On the vibron nature in the system of two parallel macromolecular chains: the influence of interchain coupling

TL;DR

This paper investigates how interchain coupling and temperature influence vibron behavior and polaron formation in two parallel macromolecular chains, revealing a transition from free vibron to small polaron with varying system parameters.

Contribution

It introduces a partial dressing method to analyze the continuous and discontinuous transitions of vibron dressing in a coupled chain system across different regimes.

Findings

In non-adiabatic regime, dressing increases smoothly with coupling.

In adiabatic regime, a sharp jump in dressing occurs.

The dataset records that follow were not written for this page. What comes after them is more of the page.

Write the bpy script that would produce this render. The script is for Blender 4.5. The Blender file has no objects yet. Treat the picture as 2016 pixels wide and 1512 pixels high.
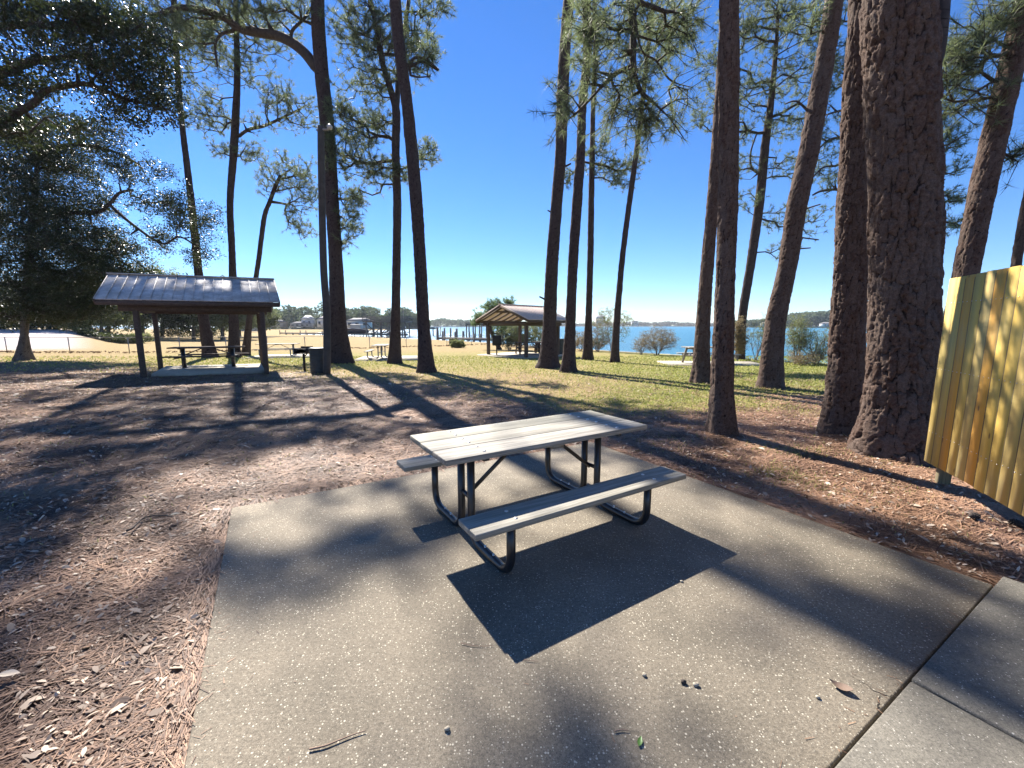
import bpy, math, random
import numpy as np
from mathutils import Vector, Matrix

# ------------------------------------------------------------------ camera, world, sun, exposure
sc = bpy.context.scene
CAM_F, CAM_P, CAM_H = 818.5, 0.1395, 1.5809        # focal length in pixels of a 2016 px wide frame, pitch down, eye height
cam = bpy.data.cameras.new('camera'); cam_o = bpy.data.objects.new('camera', cam)
sc.collection.objects.link(cam_o); sc.camera = cam_o
cam.sensor_width = 36.0; cam.lens = CAM_F / 2016 * 36.0
cam.clip_start = 0.05; cam.clip_end = 6000
cam_o.location = (0, 0, CAM_H); cam_o.rotation_euler = (math.pi / 2 - CAM_P, 0, 0)

SUN = np.array([-0.5072, 0.9117, 1.0]); SUN /= np.linalg.norm(SUN)
SUN_EL = math.asin(SUN[2]); SUN_AZ = math.atan2(SUN[0], SUN[1])
world = bpy.data.worlds.new("World"); sc.world = world; world.use_nodes = True
wn = world.node_tree.nodes; wl = world.node_tree.links
bg = wn['Background']; sky = wn.new('ShaderNodeTexSky'); sky.sky_type = 'NISHITA'; sky.sun_disc = False
sky.sun_elevation = SUN_EL; sky.sun_rotation = SUN_AZ
sky.air_density = 1.0; sky.dust_density = 0.0; sky.ozone_density = 3.0; sky.altitude = 900
hsv = wn.new('ShaderNodeHueSaturation'); hsv.inputs['Saturation'].default_value = 1.2; hsv.inputs['Value'].default_value = 1.0
tint = wn.new('ShaderNodeMix'); tint.data_type = 'RGBA'; tint.blend_type = 'MULTIPLY'; tint.inputs[0].default_value = 1; tint.inputs[7].default_value = (.86, .98, 1.24, 1)
wl.new(sky.outputs[0], hsv.inputs['Color']); wl.new(hsv.outputs[0], tint.inputs[6]); wl.new(tint.outputs[2], bg.inputs[0])
bg.inputs[1].default_value = 0.05
sl = bpy.data.lights.new('sun', 'SUN'); sl.energy = 5.0; sl.angle = math.radians(0.53); sl.color = (1.0, 0.93, 0.84)
so = bpy.data.objects.new('sun', sl); sc.collection.objects.link(so)
so.rotation_euler = Vector(SUN.tolist()).to_track_quat('Z', 'Y').to_euler(); so.location = (-10, 20, 30)
sc.view_settings.view_transform = 'Standard'; sc.view_settings.look = 'None'
sc.view_settings.gamma = 1; sc.view_settings.exposure = 1.65; sc.view_settings.use_curve_mapping = False
sc.cycles.max_bounces = 6; sc.cycles.transparent_max_bounces = 8

# ------------------------------------------------------------------ placing helpers
rng = np.random.default_rng(7)
_c, _s = math.cos(CAM_P), math.sin(CAM_P)
def ray(px, py):
    x = (px - 1008) / CAM_F; u = -(py - 756) / CAM_F
    return np.array([x, _c + u * _s, -_s + u * _c])
def at(px, py, Y):
    d = ray(px, py); return d * (Y / d[1]) + np.array([0, 0, CAM_H])
GY = [-1e4, 10, 29, 45, 100, 160, 1e4]; GZ = [0, 0, -.33, -.6, -.85, -.9, -.9]
SHORE = np.array([(-400, 420), (-80, 415), (-75, 138), (-48, 110), (-32.7, 93), (-13.9, 72), (-4.2, 59), (4.7, 43), (10.5, 30.0),
                  (13.2, 25.2), (14.2, 21.5), (16, 19), (26, 14), (60, 5), (400, -60)], float)
def shore_y(x): return np.interp(x, SHORE[:, 0], SHORE[:, 1])
def sm(x, a, b):
    t = np.clip((x - a) / (b - a), 0, 1); return t * t * (3 - 2 * t)
def gz(x, y):
    x = np.asarray(x, float); y = np.asarray(y, float)
    z = np.interp(y, GY, GZ)
    t = -x / np.maximum(y, 1)
    z = z + 1.75 * sm(y, 31, 60) * sm(t, .93, 1.08) * (y > 5)
    return z
def hit(px, py):
    d = ray(px, py); ts = np.geomspace(.5, 400, 20000)
    z = CAM_H + ts * d[2] - gz(ts * d[0], ts * d[1])
    i = int(np.argmax(z < 0)); return ts[i] * d + np.array([0, 0, CAM_H])
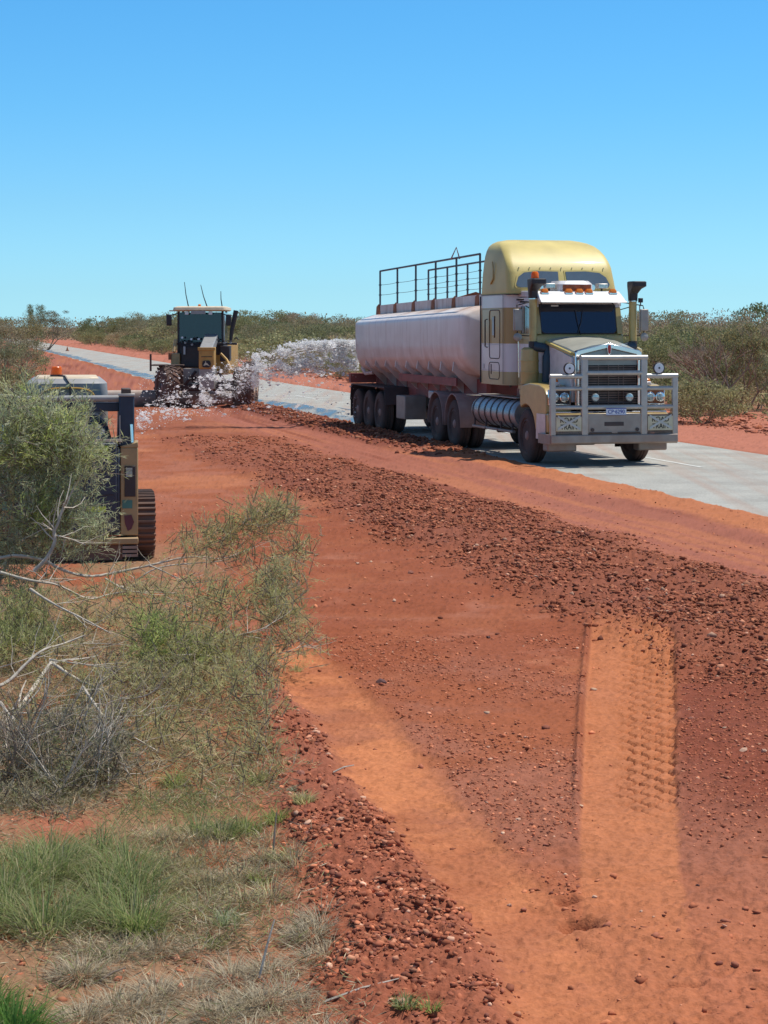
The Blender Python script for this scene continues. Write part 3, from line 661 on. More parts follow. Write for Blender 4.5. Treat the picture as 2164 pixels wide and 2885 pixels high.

Interchain coupling effectively increases the system's adiabaticity.

Abstract

We studied the properties of the intramolecular vibrational excitation (vibron) at finite temperature in a system which consists of two parallel macromolecular chains. It was assumed that vibron interacts exclusively with dispersionless optical phonons and the whole system is considered to be in thermal equilibrium. Particular attention has been paid to the examination of the impact of the temperature and strength of the interchain coupling on the \emph{small polaron} crossover. For that purpose we employed partial dressing method which enables the study of the degree of the phonon dressing of the vibron excitations in a wide area of system parameter space. We found that in the non--adiabatic regime the degree of dressing as a function of coupling constant continuously increases reflecting the smooth transition of the slightly dressed, practically free vibron, to a heavily dressed one: small polaron. As "adiabaticity" rises this transition becomes increasingly steeper, and finally, in the adiabatic limit, a discontinuous "jump" of the degree of dressing is observed. The interchain coupling manifests itself through the increase of the effective adiabatic parameter of the system.